TASK REQUIREMENTS
The listing below should be written out exactly; please include all of it.

GIVEN INFORMATION
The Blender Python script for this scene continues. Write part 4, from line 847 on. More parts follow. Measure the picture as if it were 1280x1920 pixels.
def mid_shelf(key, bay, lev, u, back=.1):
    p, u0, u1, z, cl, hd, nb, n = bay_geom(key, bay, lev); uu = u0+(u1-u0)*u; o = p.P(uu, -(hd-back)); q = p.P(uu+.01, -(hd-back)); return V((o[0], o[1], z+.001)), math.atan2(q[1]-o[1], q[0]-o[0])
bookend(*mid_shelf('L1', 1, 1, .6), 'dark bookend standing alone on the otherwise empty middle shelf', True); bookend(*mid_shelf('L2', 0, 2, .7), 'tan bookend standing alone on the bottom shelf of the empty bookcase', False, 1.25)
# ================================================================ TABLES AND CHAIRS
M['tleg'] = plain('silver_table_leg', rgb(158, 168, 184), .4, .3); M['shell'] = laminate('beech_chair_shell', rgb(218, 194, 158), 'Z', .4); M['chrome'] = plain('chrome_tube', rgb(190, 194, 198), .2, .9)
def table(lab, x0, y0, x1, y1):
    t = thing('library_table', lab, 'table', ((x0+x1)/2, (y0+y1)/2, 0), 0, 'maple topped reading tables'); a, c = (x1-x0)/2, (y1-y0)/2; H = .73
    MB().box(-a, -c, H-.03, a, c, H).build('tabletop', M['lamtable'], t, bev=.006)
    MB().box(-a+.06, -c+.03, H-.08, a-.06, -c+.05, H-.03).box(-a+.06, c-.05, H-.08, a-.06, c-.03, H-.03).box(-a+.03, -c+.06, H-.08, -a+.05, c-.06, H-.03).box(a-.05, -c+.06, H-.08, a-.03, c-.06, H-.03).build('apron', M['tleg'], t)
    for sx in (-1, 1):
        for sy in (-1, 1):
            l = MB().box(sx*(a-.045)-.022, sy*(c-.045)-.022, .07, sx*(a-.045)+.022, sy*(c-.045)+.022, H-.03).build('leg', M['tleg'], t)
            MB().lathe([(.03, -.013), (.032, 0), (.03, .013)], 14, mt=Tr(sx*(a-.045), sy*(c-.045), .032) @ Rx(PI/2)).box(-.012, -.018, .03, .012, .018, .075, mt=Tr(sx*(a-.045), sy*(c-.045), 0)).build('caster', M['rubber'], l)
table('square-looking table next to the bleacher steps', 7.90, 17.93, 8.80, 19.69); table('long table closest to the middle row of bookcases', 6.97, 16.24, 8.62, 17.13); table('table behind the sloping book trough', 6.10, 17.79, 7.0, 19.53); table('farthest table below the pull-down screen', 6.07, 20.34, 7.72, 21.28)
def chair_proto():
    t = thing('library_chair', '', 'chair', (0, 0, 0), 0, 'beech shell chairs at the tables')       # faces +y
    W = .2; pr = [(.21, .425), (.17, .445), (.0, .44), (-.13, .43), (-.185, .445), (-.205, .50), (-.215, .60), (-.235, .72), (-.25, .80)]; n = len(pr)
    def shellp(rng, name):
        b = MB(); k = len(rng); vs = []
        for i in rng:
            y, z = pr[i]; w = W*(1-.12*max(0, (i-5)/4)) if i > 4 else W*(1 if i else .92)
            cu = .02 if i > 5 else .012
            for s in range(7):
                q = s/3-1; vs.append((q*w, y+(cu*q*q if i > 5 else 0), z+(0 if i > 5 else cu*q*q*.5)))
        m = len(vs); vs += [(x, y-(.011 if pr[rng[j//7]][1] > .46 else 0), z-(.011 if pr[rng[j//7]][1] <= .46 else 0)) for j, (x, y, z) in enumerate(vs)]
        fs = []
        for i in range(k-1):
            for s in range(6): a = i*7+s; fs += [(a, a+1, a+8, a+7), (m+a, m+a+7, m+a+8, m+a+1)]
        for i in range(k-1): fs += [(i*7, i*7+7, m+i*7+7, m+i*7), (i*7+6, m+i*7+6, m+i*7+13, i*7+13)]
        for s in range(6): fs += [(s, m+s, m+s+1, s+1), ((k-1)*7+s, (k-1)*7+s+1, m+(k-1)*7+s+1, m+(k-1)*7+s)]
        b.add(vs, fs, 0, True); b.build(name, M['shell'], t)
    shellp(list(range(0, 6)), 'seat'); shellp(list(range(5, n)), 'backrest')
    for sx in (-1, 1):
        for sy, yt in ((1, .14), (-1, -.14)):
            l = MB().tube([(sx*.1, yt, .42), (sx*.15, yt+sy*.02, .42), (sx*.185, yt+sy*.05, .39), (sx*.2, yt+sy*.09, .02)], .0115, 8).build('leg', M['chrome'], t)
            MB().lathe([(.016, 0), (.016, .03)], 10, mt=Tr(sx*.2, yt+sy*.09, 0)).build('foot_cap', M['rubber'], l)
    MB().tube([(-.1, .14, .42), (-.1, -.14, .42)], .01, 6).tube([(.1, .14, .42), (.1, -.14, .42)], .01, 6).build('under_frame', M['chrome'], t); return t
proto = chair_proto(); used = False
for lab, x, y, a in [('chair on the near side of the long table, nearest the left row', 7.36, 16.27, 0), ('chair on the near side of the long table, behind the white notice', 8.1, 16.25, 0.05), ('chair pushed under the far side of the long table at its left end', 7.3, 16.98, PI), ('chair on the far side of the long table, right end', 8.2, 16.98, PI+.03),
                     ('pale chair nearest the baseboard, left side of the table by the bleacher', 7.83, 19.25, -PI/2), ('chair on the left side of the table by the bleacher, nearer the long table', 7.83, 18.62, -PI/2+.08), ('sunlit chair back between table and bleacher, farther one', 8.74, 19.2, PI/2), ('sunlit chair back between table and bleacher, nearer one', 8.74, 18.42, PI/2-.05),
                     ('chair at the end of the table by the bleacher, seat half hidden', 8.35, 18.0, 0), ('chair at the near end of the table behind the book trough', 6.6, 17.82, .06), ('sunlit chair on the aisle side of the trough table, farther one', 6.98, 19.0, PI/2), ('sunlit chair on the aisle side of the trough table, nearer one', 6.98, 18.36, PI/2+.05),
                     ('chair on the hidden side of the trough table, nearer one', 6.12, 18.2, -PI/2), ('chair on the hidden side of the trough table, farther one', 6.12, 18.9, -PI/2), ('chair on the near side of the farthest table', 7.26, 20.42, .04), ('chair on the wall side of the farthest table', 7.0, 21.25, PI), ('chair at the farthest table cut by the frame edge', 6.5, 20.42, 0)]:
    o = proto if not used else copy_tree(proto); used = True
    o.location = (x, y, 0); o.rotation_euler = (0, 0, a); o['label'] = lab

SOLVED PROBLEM
The Blender Python script for this scene continues. Write part 4, from line 847 on. More parts follow. Measure the picture as if it were 1280x1920 pixels.
def mid_shelf(key, bay, lev, u, back=.1):
    p, u0, u1, z, cl, hd, nb, n = bay_geom(key, bay, lev); uu = u0+(u1-u0)*u; o = p.P(uu, -(hd-back)); q = p.P(uu+.01, -(hd-back)); return V((o[0], o[1], z+.001)), math.atan2(q[1]-o[1], q[0]-o[0])
bookend(*mid_shelf('L1', 1, 1, .6), 'dark bookend standing alone on the otherwise empty middle shelf', True); bookend(*mid_shelf('L2', 0, 2, .7), 'tan bookend standing alone on the bottom shelf of the empty bookcase', False, 1.25)
# ================================================================ TABLES AND CHAIRS
M['tleg'] = plain('silver_table_leg', rgb(158, 168, 184), .4, .3); M['shell'] = laminate('beech_chair_shell', rgb(218, 194, 158), 'Z', .4); M['chrome'] = plain('chrome_tube', rgb(190, 194, 198), .2, .9)
def table(lab, x0, y0, x1, y1):
    t = thing('library_table', lab, 'table', ((x0+x1)/2, (y0+y1)/2, 0), 0, 'maple topped reading tables'); a, c = (x1-x0)/2, (y1-y0)/2; H = .73
    MB().box(-a, -c, H-.03, a, c, H).build('tabletop', M['lamtable'], t, bev=.006)
    MB().box(-a+.06, -c+.03, H-.08, a-.06, -c+.05, H-.03).box(-a+.06, c-.05, H-.08, a-.06, c-.03, H-.03).box(-a+.03, -c+.06, H-.08, -a+.05, c-.06, H-.03).box(a-.05, -c+.06, H-.08, a-.03, c-.06, H-.03).build('apron', M['tleg'], t)
    for sx in (-1, 1):
        for sy in (-1, 1):
            l = MB().box(sx*(a-.045)-.022, sy*(c-.045)-.022, .07, sx*(a-.045)+.022, sy*(c-.045)+.022, H-.03).build('leg', M['tleg'], t)
            MB().lathe([(.03, -.013), (.032, 0), (.03, .013)], 14, mt=Tr(sx*(a-.045), sy*(c-.045), .032) @ Rx(PI/2)).box(-.012, -.018, .03, .012, .018, .075, mt=Tr(sx*(a-.045), sy*(c-.045), 0)).build('caster', M['rubber'], l)
table('square-looking table next to the bleacher steps', 7.90, 17.93, 8.80, 19.69); table('long table closest to the middle row of bookcases', 6.97, 16.24, 8.62, 17.13); table('table behind the sloping book trough', 6.10, 17.79, 7.0, 19.53); table('farthest table below the pull-down screen', 6.07, 20.34, 7.72, 21.28)
def chair_proto():
    t = thing('library_chair', '', 'chair', (0, 0, 0), 0, 'beech shell chairs at the tables')       # faces +y
    W = .2; pr = [(.21, .425), (.17, .445), (.0, .44), (-.13, .43), (-.185, .445), (-.205, .50), (-.215, .60), (-.235, .72), (-.25, .80)]; n = len(pr)
    def shellp(rng, name):
        b = MB(); k = len(rng); vs = []
        for i in rng:
            y, z = pr[i]; w = W*(1-.12*max(0, (i-5)/4)) if i > 4 else W*(1 if i else .92)
            cu = .02 if i > 5 else .012
            for s in range(7):
                q = s/3-1; vs.append((q*w, y+(cu*q*q if i > 5 else 0), z+(0 if i > 5 else cu*q*q*.5)))
        m = len(vs); vs += [(x, y-(.011 if pr[rng[j//7]][1] > .46 else 0), z-(.011 if pr[rng[j//7]][1] <= .46 else 0)) for j, (x, y, z) in enumerate(vs)]
        fs = []
        for i in range(k-1):
            for s in range(6): a = i*7+s; fs += [(a, a+1, a+8, a+7), (m+a, m+a+7, m+a+8, m+a+1)]
        for i in range(k-1): fs += [(i*7, i*7+7, m+i*7+7, m+i*7), (i*7+6, m+i*7+6, m+i*7+13, i*7+13)]
        for s in range(6): fs += [(s, m+s, m+s+1, s+1), ((k-1)*7+s, (k-1)*7+s+1, m+(k-1)*7+s+1, m+(k-1)*7+s)]
        b.add(vs, fs, 0, True); b.build(name, M['shell'], t)
    shellp(list(range(0, 6)), 'seat'); shellp(list(range(5, n)), 'backrest')
    for sx in (-1, 1):
        for sy, yt in ((1, .14), (-1, -.14)):
            l = MB().tube([(sx*.1, yt, .42), (sx*.15, yt+sy*.02, .42), (sx*.185, yt+sy*.05, .39), (sx*.2, yt+sy*.09, .02)], .0115, 8).build('leg', M['chrome'], t)
            MB().lathe([(.016, 0), (.016, .03)], 10, mt=Tr(sx*.2, yt+sy*.09, 0)).build('foot_cap', M['rubber'], l)
    MB().tube([(-.1, .14, .42), (-.1, -.14, .42)], .01, 6).tube([(.1, .14, .42), (.1, -.14, .42)], .01, 6).build('under_frame', M['chrome'], t); return t
proto = chair_proto(); used = False
for lab, x, y, a in [('chair on the near side of the long table, nearest the left row', 7.36, 16.27, 0), ('chair on the near side of the long table, behind the white notice', 8.1, 16.25, 0.05), ('chair pushed under the far side of the long table at its left end', 7.3, 16.98, PI), ('chair on the far side of the long table, right end', 8.2, 16.98, PI+.03),
                     ('pale chair nearest the baseboard, left side of the table by the bleacher', 7.83, 19.25, -PI/2), ('chair on the left side of the table by the bleacher, nearer the long table', 7.83, 18.62, -PI/2+.08), ('sunlit chair back between table and bleacher, farther one', 8.74, 19.2, PI/2), ('sunlit chair back between table and bleacher, nearer one', 8.74, 18.42, PI/2-.05),
                     ('chair at the end of the table by the bleacher, seat half hidden', 8.35, 18.0, 0), ('chair at the near end of the table behind the book trough', 6.6, 17.82, .06), ('sunlit chair on the aisle side of the trough table, farther one', 6.98, 19.0, PI/2), ('sunlit chair on the aisle side of the trough table, nearer one', 6.98, 18.36, PI/2+.05),
                     ('chair on the hidden side of the trough table, nearer one', 6.12, 18.2, -PI/2), ('chair on the hidden side of the trough table, farther one', 6.12, 18.9, -PI/2), ('chair on the near side of the farthest table', 7.26, 20.42, .04), ('chair on the wall side of the farthest table', 7.0, 21.25, PI), ('chair at the farthest table cut by the frame edge', 6.5, 20.42, 0)]:
    o = proto if not used else copy_tree(proto); used = True
    o.location = (x, y, 0); o.rotation_euler = (0, 0, a); o['label'] = lab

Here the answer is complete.